Global climate change deal won’t please everyone
Indigenous reps nervous about outcome of talks

Sheila Watt-Cloutier, the former president of the Inuit Circumpolar Council, told a gathering in Copenhagen this week that any global plan on climate change should compensate indigenous people for damages caused by global warming. (PHOTO BY JANE GEORGE)

Expect nothing from the United Nations climate change conference in Copenhagen, Cletus Springer of St. Lucia, a small Caribbean island beset by increasing numbers of hurricanes and rising sea levels, said this week. In this picture, Springer stands beside the WWF’s ice carving of a polar bear, which is melting as the conference wears on. (PHOTO BY JANE GEORGE)
COPENHAGEN — When 110 world leaders descend on Denmark’s capital city Dec. 17 and 18 to sign a global climate change deal near the end of the COP15 gathering, it’s likely their agreement will disappoint many people from the Arctic and other regions who suffer the effects of climate change.
The agreement expected to emerge Dec. 18 from the United Nations climate change meeting in Copenhagen is nearly sure to disappoint former Inuit Circumpolar Council president Sheila Watt-Cloutier, who narrowly missed winning a Nobel peace prize for her efforts as a climate change activist.
Watt-Cloutier, who spoke to an audience at the WWF’s Arctic tent in downtown Copenhagen on Dec. 8, may not see the Dec. 18 deal recognize climate change as a human rights issue.
Watt-Cloutier also wants the deal to include an assistance fund for violations of the human rights of people in the Arctic, who have lost their livelihood as a result of warming linked to industrial development in the South.
But the amount of money set aside to lessen the impact of climate change and to help the poor of the world adjust is not expected to go to Inuit and other indigenous peoples of the Arctic.
The multi-billion-dollar mitigation and adaptation plan, which is supposed to be part of the Dec. 18 deal, would only see money going to the poor nations of the world.
Mary Simon, president of Inuit Tapiriit Kanatami, and an advisor to Canada’s delegation at the climate change meeting, is also urging world leaders to make money available to populations at risk in the richer countries of the world, such as Inuit.
The cuts to greenhouse gas emissions won’t meet the expectations of climate scientists either, who say that emission cuts must be much more severe than proposed to have an impact.

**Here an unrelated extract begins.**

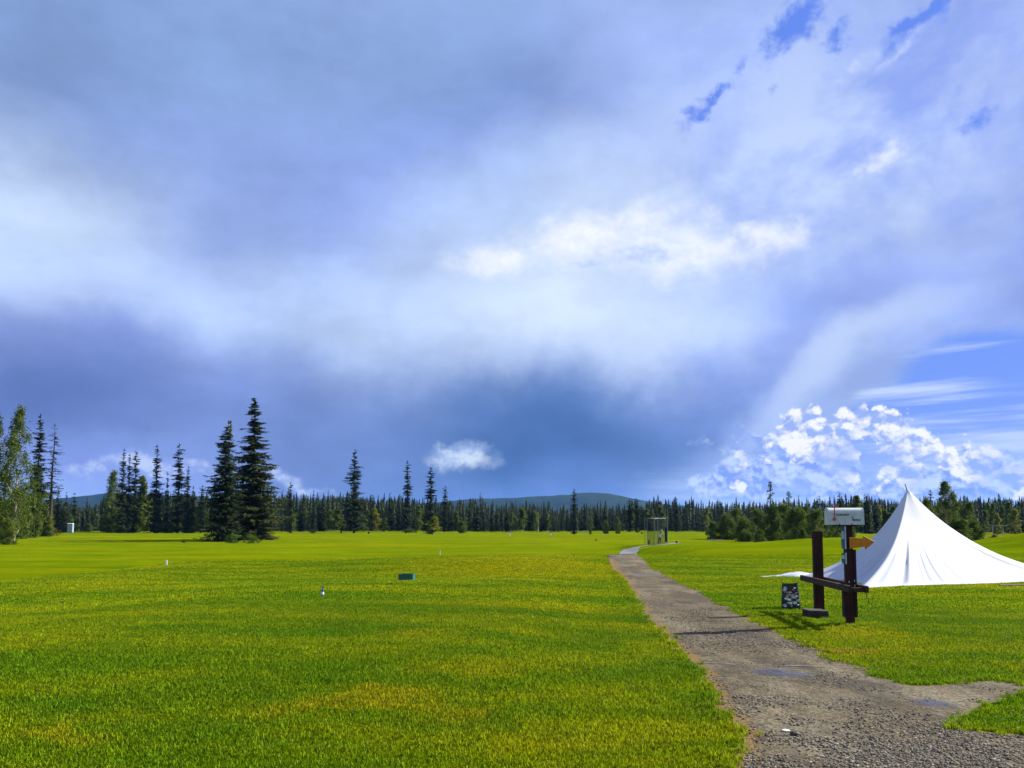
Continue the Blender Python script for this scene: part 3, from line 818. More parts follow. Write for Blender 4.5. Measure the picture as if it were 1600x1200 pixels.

Scientists like Dr. Bob Corell, the chairman of the 2004 Arctic Climate Impact Assessment, says the world has to reduce its greenhouse gas emissions.
These have risen more since 1970 than they did in the 100 previous years and may double by 2050 if nothing is done, Corell said.
“There is an urgency, we have to slow that down dramatically,” he said at a Dec. 8 side event at the climate change conference.
But since Corell first spoke out about the need to lower emissions, emissions from industrial activity have actually risen every year.
The United States now says it will reduce its emissions by four per cent compared with 1990 levels, and the European Union promises emission cuts of 20 per cent from 1990 levels and to raise this target to 30 per cent if other nations also set similar targets.
But the two-degree rise in temperatures which these cuts aim to achieve globally has already been surpassed in the Arctic, where temperatures are now higher by about three degrees.
Even with higher-than-proposed emission cuts, it will take hundreds of years for the Arctic climate to stabilize, Corell said.
It will take at least 200 to 300 years for the temperature rises, which may go as high as six to 10 degrees, and 500 years for the ice or longer, he said, showing graphs which show that even if the world manages to cut emissions land and ocean temperatures won’t go down right away.
Overall, nothing meaningful will result from climate change meeting for vulnerable peoples like Inuit, who have already been affected by climate change, predicts Cletus Springer of the group called “Many Strong Voices,” which brings together people from the Arctic and small island nations to lobby on climate change.
Springer, who comes from the Caribbean island of St. Lucia, told the Arctic tent audience that the talks underway in Copenhagen are “nonsense” because they see governments dealing solely with government issues, not people-oriented issues.
And the proposed greenhouse gas emissions cuts are “ridiculous,” Springer said.
The money and time spent in talking in Copenhagen and other cities would much better be spent on finding ways to fight climate change at home, he said.
Gunn-Britt Retter, head of the Arctic and environmental unit of Saami Council, says she fears the Copenhagen deal will end up being almost as great a problem for Saami as climate change itself.
Fighting climate change by cutting emissions from oil, coal and gas power production will see more pressure to build wind farms, hydro-electric dams and nuclear power plants built on Saami lands.
Retter pointed to a company in Sweden, which recently received permission to start constructing the first of six windmill parks in the Jingevaerie Saami community, with 455 windmills, as tall as 80 metres, most of which will be on lands used by reindeer herders.